De fato, quando reencontramos Katniss e Peeta, ambos estão sofrendo de Síndrome de Estresse Pós-Traumático e, por meio dessa condição dos dois, nós passamos a entender mais do sofrimento de Haymitch (Woody Harrelson). Aliás, o próprio tom cínico com o qual o diretor Francis Lawrence (“Constantine”) conduz a narrativa lembra muito o estado de espírito do mentor no longa original.
A “turnê” e o contraste das situações vividas pelos distritos e pela Capital são massacrantes para todos. Aos poucos, até mesmo a alienada Effie (Elizabeth Banks) começa a entender quão devastador o status quo daquele mundo é – salvo para a elite que vive na Capital, distante do sofrimento da maioria, cujas provações sustentam os seus luxos.
O filme não funcionaria não fosse o talento e carisma de Jennifer Lawrence, que tem uma responsabilidade ímpar aqui. É o sofrimento de sua Katniss que é colocado para o público em todos os momentos e são as cicatrizes emocionais dela que são expostas de formas que beiram o sadismo, até sua resolução final, no qual um poderoso olhar da jovem atriz nos fulmina de maneira direta e a mudança que ocorreu no interior de Katniss mostra-se palpável.
O foco em Lawrence não significa que os demais atores não estejam bem, longe disso. Hutcherson está ótimo no papel do mais pragmático Peeta e Harrelson novamente rouba cena a cada vez que aparece, enquanto Jena Malone, Lynn Cohen, Amanda Plummer e Jeffrey Wright imprimem personalidades distintas aos seus Vitoriosos/Tributos, permitindo um vislumbre dos efeitos dos jogos em uma miríade de personagens diferentes.
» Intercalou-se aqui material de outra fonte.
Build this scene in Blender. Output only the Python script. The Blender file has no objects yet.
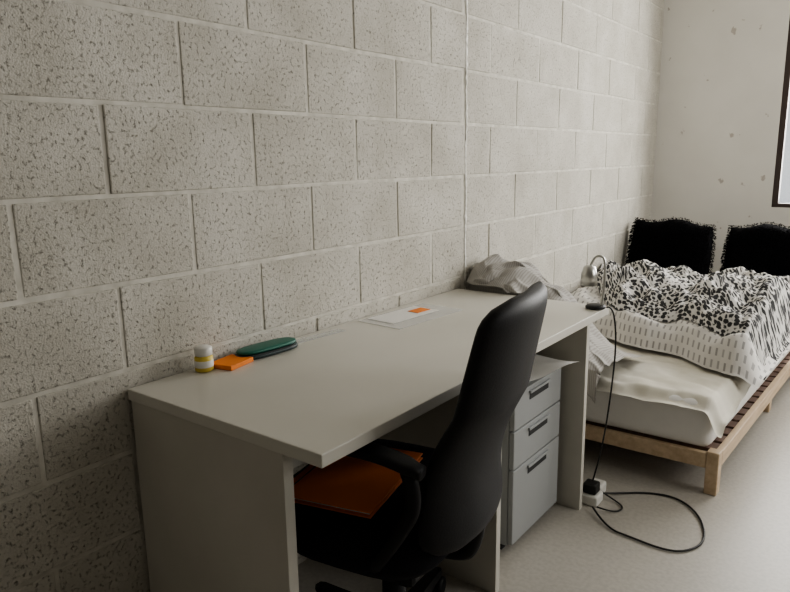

E é chover no molhado elogiar Phillip Seymour Hoffman, aqui em uma discreta, mas marcante participação, em ótimas cenas ao lado de Donald Sutherland, que exala arrogância e poder. O único ponto fraco no elenco principal é mesmo Lenny Kravitz, que não se encontrou como Cinna e acaba destoando do restante do cast toda vez que entra em cena.
Francis Lawrence merece ser louvado pela sobriedade e seriedade com a qual conduz a trama, não se deixando abalar pelos exageros visuais da capital, no que poderia ter virado um espetáculo carnavalesco sem sentido, digno do espetáculo de pão e circo denunciado pela franquia. Todos os elementos da produção convergem de maneira certeira não para criar um deleite sem sentido, mas uma obra que, mesmo voltada para o entretenimento, não esquece ter um significado maior. Será um longo ano até o próximo capítulo.